GIOCATORI AIUTATI, GIOCATORI OSTEGGIATI
L’importante giro d’affari nei tornei più importanti ha creato un vero e proprio mercato. Anni fa, perdere al primo turno di un torneo challenger regalava un punto ATP e la certezza di entrare in classifica mondiale. Diversi challenger furono sospettati di aver “venduto” gli inviti a giocatori di modesta qualità ma con maggiori possibilità economiche. Per evitare il problema, da qualche anno tutte le sconfitte al primo turno non concedono punti. Ma il prize money resta.

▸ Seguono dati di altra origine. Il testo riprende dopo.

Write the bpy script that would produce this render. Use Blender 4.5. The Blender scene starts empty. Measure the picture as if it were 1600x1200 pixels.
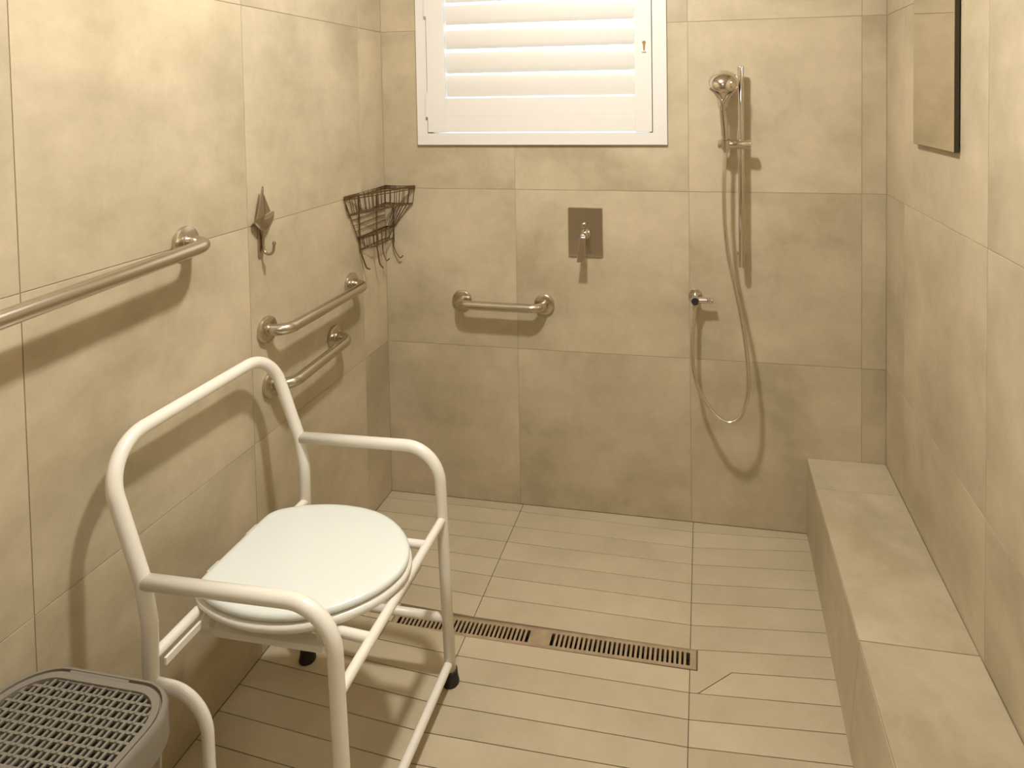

E diversi manager cercano di allettare i giocatori con determinate proposte. Del tipo: “Se firmi con me avrai più wild card”. “Non è così che si costruisce un campione – dice Lansdorp – guardate cosa sta succedendo a Ryan Harrison: non ha combinato nulla. Jack Sock sembra un buon giocatore, ma di certo le wild card non gli danno una mano". E gli agenti cosa ne pensano? Sam Duvall rappresenta Eugenie Bouchard e John Isner, rispettivamente una stellina e il numero 1 americano. “Ho opinioni contrastanti sull’argomento. Le wild card possono essere una grande occasione per chi le merita, ma allo stesso tempo un salvagente che non aiuta a migliorare”. Negli States si discute di Jack Sock. E’ tra i top-100, ha 21 anni…ma è ancora nel limbo tra top e flop. Si vedrà. Però lo massacrano per le 19 wild card ottenute negli Stati Uniti. E ha raccolto solo 13 vittorie. A quanto pare, dietro il meccanismo delle wild card c’è la mano degli agenti. Altrimenti non si spiegherebbe perché Sock è stato così aiutato, mentre Denis Kudla di meno e Tennys Sandgren…per nulla. Anni fa, il caso di Donald Young era stato addirittura clamoroso. Senza contare i giocatori che provengono da piccoli paesi, o che semplicemente non attirano l’interesse degli agenti.
LA POTENZA IMG
Per un giovane tennista, avere una buona compagnia di management è fondamentale. La società di management più potente, al netto dei problemi economici, è la IMG. Della loro scuderia fa parte il giovane Kyle Edmund. Gli hanno fatto avere una WC a Chennai e una a Miami. “Dove ha quasi battuto Julien Benneteau – dice Fernando Soler, che si occupa della parte tennis – in tre mesi ha raccolto esperienze eccezionali, mentre senza questi aiuti magari ce ne sarebbero voluti 18. Anche se ha perso, ha capito di poter giocare a certi livelli”. Intanto si è portato a casa un assegno di oltre 9.000 dollari, ben più sostanzioso di quanto aveva intascato vincendo un torneo future il mese prima. Chennai e Miami sono tornei di proprietà IMG, ma Soler sostiene che la società si è sempre comportata bene: “Operiamo così da 50 anni e nessuno si è mai lamentato. Poi ci sono gli agenti delle altre società che spingono per i propri giocatori, mentre i direttori dei tornei vogliono sempre i migliori. Noi Diamo la priorità ai nostri, altrimenti diamo gli inviti a chi potrebbe essere una bella storia”. Anche per questo, tanti giocatori continuano a firmare con la società che ha acquistato persino l’accademia di Nick Bollettieri. Insomma, spesso influiscono fattori esterni sconosciuti al grande pubblico. Di sicuro è un bene che le sconfitte al primo turno non diano più punti, e per fortuna gli Internazionali d’Italia hanno criteri piuttosto trasparenti, come la classifica ATP-WTA degli italiani e la presenza in Davis o Fed Cup. Almeno qui, l’onda lunga degli agenti non arriva. E le pre-qualificazioni sono aperte addirittura a tutti i tesserati. Più in generale, difficilmente il problema scomparirà. A meno che le carte selvagge non vengano abolite del tutto, o magari limitate ai tornei di qualificazione, dove si suda per davvero. E per due soldi.